> _Problem statement_
List all lines of the data containing the word "were".

Start of Records for this task

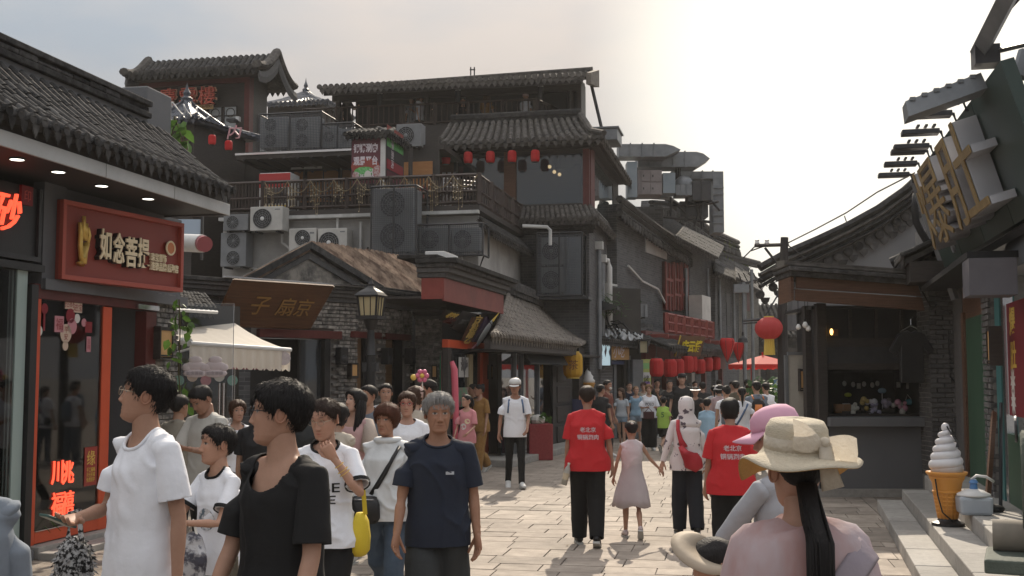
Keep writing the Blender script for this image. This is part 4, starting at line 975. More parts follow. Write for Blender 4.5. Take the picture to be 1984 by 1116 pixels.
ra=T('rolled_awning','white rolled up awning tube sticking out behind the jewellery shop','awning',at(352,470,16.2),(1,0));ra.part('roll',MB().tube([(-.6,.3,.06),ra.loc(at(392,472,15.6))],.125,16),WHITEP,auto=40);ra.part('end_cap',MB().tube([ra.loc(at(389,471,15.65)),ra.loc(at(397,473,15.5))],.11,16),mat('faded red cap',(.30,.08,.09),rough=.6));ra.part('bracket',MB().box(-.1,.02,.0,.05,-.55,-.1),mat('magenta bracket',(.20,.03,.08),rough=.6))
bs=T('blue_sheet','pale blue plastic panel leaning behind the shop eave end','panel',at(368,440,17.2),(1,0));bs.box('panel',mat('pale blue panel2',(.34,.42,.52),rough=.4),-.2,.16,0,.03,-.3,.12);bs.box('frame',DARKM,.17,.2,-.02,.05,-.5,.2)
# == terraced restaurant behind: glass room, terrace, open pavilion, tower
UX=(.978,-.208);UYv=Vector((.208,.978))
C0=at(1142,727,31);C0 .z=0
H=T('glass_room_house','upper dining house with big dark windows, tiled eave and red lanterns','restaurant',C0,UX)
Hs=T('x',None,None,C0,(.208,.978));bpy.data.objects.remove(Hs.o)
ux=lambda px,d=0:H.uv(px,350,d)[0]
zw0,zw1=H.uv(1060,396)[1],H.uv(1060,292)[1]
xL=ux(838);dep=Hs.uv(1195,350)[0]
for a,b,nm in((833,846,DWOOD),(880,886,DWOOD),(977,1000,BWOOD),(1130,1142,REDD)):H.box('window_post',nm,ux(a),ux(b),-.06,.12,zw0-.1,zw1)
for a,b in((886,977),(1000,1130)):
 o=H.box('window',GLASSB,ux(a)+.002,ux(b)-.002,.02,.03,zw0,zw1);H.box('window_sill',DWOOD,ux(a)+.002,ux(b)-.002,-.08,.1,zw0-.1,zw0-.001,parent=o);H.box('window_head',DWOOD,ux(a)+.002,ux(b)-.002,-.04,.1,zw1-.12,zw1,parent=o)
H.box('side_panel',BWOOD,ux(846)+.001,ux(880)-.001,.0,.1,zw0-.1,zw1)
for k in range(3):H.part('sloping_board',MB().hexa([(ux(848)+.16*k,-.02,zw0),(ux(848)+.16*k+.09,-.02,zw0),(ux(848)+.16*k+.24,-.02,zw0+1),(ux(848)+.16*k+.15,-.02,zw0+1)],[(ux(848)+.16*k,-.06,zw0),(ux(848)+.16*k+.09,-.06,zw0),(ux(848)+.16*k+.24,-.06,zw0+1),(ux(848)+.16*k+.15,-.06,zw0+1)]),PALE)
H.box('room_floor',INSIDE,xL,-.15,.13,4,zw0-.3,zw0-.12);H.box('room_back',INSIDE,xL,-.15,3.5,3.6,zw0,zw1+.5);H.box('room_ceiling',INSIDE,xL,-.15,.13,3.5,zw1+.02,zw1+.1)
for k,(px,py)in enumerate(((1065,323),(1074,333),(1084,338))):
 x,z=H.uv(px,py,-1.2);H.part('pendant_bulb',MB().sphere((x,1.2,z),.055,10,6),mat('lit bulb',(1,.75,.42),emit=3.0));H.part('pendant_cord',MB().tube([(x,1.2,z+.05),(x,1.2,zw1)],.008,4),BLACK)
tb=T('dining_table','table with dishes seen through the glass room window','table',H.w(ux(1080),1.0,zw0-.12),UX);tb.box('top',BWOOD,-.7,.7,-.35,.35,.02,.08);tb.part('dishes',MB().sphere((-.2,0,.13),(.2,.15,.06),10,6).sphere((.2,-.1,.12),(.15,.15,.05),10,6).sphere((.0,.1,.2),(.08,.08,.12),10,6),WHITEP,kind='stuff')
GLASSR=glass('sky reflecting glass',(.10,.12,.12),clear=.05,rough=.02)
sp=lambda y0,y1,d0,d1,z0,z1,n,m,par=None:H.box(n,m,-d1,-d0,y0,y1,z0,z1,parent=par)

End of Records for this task
Start of Records for this task

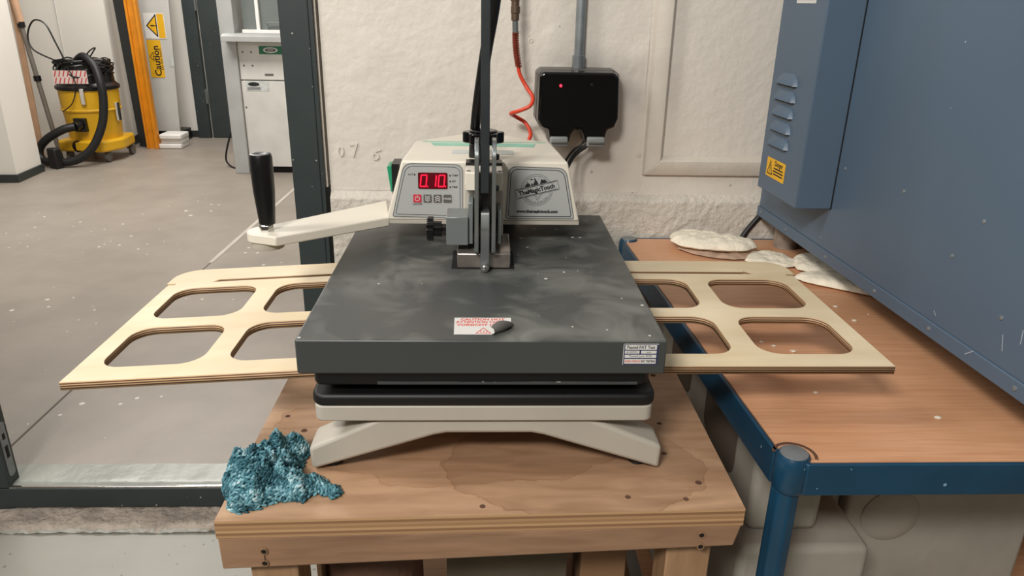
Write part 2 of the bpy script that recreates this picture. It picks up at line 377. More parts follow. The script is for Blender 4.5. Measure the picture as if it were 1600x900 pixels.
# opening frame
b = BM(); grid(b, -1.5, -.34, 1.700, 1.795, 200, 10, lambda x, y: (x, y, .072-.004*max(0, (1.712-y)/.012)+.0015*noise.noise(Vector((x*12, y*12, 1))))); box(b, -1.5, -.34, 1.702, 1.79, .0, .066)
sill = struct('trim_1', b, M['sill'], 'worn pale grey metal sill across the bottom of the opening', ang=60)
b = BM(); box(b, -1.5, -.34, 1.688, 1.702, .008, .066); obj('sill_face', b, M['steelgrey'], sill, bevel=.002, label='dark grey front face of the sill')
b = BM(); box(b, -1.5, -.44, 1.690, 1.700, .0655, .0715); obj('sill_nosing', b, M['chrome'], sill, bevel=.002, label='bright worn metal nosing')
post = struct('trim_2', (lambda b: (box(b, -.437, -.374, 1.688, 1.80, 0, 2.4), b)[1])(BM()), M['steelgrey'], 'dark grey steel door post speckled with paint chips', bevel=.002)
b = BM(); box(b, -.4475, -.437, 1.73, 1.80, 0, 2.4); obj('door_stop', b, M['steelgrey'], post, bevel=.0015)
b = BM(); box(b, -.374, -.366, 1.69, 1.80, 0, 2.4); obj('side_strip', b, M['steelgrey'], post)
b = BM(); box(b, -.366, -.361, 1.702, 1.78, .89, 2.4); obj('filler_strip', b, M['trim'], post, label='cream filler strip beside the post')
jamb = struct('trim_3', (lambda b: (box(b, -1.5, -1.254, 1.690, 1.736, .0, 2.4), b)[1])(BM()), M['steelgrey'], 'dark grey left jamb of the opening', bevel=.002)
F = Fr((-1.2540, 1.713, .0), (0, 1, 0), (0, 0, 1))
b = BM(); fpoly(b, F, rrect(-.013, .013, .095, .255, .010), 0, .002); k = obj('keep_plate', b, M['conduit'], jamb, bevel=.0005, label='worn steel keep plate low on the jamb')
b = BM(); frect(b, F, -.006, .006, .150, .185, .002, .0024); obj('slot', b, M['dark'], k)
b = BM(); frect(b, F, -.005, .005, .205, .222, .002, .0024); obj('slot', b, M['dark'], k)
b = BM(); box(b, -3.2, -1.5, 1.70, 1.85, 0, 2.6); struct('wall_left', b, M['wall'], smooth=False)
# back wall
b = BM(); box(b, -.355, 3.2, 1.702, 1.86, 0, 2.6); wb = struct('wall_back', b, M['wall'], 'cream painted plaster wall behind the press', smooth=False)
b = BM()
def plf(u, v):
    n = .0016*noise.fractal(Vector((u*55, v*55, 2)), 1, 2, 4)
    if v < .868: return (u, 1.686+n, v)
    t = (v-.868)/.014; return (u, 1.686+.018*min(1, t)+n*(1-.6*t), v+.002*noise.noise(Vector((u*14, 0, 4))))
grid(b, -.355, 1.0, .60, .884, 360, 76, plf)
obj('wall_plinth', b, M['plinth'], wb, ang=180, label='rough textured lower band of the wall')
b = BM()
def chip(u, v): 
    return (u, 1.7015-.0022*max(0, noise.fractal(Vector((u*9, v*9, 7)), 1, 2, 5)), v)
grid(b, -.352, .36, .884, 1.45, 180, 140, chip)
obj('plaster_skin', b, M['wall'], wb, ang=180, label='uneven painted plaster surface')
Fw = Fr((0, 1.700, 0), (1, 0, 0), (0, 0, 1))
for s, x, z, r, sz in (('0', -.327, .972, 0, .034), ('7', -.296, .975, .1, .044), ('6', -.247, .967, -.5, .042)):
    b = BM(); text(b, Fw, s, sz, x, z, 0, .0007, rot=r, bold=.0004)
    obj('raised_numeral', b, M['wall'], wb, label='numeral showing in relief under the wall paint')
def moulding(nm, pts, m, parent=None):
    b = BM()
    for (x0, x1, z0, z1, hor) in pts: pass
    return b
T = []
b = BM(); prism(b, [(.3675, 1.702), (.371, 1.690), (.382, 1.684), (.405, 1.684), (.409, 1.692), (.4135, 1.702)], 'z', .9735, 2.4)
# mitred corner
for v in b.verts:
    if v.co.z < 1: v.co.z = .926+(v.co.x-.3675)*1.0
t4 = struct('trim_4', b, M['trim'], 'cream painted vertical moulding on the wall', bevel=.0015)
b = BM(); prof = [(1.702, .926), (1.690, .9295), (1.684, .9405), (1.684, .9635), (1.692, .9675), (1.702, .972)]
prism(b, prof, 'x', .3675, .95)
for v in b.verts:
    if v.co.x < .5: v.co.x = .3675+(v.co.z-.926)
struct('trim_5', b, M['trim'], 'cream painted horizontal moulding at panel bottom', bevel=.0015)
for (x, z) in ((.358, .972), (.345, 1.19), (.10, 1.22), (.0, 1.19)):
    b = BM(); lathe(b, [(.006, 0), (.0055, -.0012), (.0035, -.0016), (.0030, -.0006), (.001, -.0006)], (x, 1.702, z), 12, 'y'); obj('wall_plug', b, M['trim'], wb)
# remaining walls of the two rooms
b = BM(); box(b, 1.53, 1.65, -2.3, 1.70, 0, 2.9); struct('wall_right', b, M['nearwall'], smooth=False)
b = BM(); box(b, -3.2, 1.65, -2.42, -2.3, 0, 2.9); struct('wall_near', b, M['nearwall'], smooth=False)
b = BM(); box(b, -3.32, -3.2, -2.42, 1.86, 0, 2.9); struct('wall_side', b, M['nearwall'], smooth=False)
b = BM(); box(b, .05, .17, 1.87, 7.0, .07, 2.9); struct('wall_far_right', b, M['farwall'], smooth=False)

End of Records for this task
Start of Records for this task

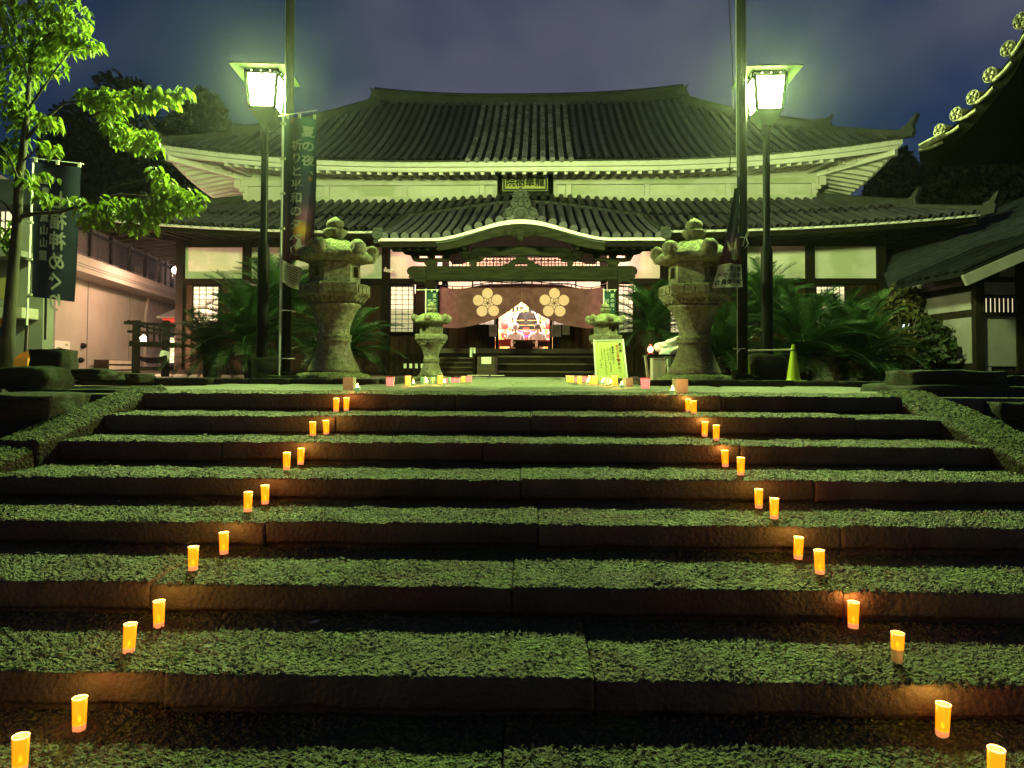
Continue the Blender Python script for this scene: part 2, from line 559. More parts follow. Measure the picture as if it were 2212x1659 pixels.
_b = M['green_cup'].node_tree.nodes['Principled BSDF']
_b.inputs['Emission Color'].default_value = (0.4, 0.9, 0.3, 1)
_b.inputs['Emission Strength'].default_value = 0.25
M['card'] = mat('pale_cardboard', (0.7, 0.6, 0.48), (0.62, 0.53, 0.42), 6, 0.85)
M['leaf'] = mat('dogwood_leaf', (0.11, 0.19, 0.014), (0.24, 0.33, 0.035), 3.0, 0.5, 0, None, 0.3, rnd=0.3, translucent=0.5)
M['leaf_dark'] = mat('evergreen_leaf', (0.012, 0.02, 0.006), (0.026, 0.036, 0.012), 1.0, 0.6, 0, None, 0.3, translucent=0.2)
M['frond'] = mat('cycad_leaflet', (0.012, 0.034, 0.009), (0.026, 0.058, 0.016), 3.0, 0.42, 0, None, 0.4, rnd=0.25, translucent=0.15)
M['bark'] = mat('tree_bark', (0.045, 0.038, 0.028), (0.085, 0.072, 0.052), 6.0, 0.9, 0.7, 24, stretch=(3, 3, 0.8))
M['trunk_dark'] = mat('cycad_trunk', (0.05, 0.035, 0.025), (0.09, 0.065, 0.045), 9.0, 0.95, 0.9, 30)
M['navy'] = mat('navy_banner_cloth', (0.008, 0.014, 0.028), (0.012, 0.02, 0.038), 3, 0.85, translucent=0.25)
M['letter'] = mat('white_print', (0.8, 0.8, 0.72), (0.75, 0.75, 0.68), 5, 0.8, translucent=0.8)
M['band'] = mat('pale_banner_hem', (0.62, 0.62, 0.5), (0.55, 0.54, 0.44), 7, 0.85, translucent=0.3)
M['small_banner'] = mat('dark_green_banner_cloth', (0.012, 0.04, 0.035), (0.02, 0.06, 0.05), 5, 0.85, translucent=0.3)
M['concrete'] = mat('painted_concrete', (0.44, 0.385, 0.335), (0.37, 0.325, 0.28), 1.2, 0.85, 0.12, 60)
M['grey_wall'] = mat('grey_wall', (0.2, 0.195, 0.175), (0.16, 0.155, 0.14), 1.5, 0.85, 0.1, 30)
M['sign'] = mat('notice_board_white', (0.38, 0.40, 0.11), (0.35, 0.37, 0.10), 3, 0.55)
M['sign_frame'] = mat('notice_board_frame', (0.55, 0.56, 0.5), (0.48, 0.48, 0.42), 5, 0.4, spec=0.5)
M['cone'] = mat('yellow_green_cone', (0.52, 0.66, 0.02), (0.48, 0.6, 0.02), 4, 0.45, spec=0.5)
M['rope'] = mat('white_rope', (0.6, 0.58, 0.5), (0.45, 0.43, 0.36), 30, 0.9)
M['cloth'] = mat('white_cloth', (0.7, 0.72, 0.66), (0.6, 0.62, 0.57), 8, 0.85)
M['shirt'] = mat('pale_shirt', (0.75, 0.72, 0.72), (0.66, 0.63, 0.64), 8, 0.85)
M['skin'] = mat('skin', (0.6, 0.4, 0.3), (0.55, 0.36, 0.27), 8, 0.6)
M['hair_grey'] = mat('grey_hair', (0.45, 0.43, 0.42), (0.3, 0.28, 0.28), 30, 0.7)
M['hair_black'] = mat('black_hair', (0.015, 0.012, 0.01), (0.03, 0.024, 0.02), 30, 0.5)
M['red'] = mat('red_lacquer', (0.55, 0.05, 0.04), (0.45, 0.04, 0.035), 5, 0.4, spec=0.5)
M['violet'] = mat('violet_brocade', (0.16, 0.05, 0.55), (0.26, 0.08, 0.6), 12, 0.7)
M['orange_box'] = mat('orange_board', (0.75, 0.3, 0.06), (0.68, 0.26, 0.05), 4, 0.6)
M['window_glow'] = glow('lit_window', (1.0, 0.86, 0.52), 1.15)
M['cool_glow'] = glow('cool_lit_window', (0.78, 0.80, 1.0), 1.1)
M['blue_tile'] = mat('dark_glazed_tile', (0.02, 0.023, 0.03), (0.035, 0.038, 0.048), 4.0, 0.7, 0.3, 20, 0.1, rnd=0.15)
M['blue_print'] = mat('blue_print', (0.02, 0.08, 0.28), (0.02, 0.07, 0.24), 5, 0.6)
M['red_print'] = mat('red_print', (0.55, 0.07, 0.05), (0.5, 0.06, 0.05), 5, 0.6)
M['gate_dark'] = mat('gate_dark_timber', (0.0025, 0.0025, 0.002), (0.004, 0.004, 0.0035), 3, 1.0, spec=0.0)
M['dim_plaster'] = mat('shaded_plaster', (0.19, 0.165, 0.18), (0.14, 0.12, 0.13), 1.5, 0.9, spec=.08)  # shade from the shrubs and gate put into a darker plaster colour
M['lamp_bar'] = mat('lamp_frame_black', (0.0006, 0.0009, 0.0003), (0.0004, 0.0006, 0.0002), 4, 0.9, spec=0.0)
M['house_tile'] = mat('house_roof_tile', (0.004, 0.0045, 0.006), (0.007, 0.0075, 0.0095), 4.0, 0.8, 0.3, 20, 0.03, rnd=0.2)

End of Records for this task

> _Answer to this exercise_
Write part 2 of the bpy script that recreates this picture. It picks up at line 377. More parts follow. The script is for Blender 4.5. Measure the picture as if it were 1600x900 pixels.
Continue the Blender Python script for this scene: part 2, from line 559. More parts follow. Measure the picture as if it were 2212x1659 pixels.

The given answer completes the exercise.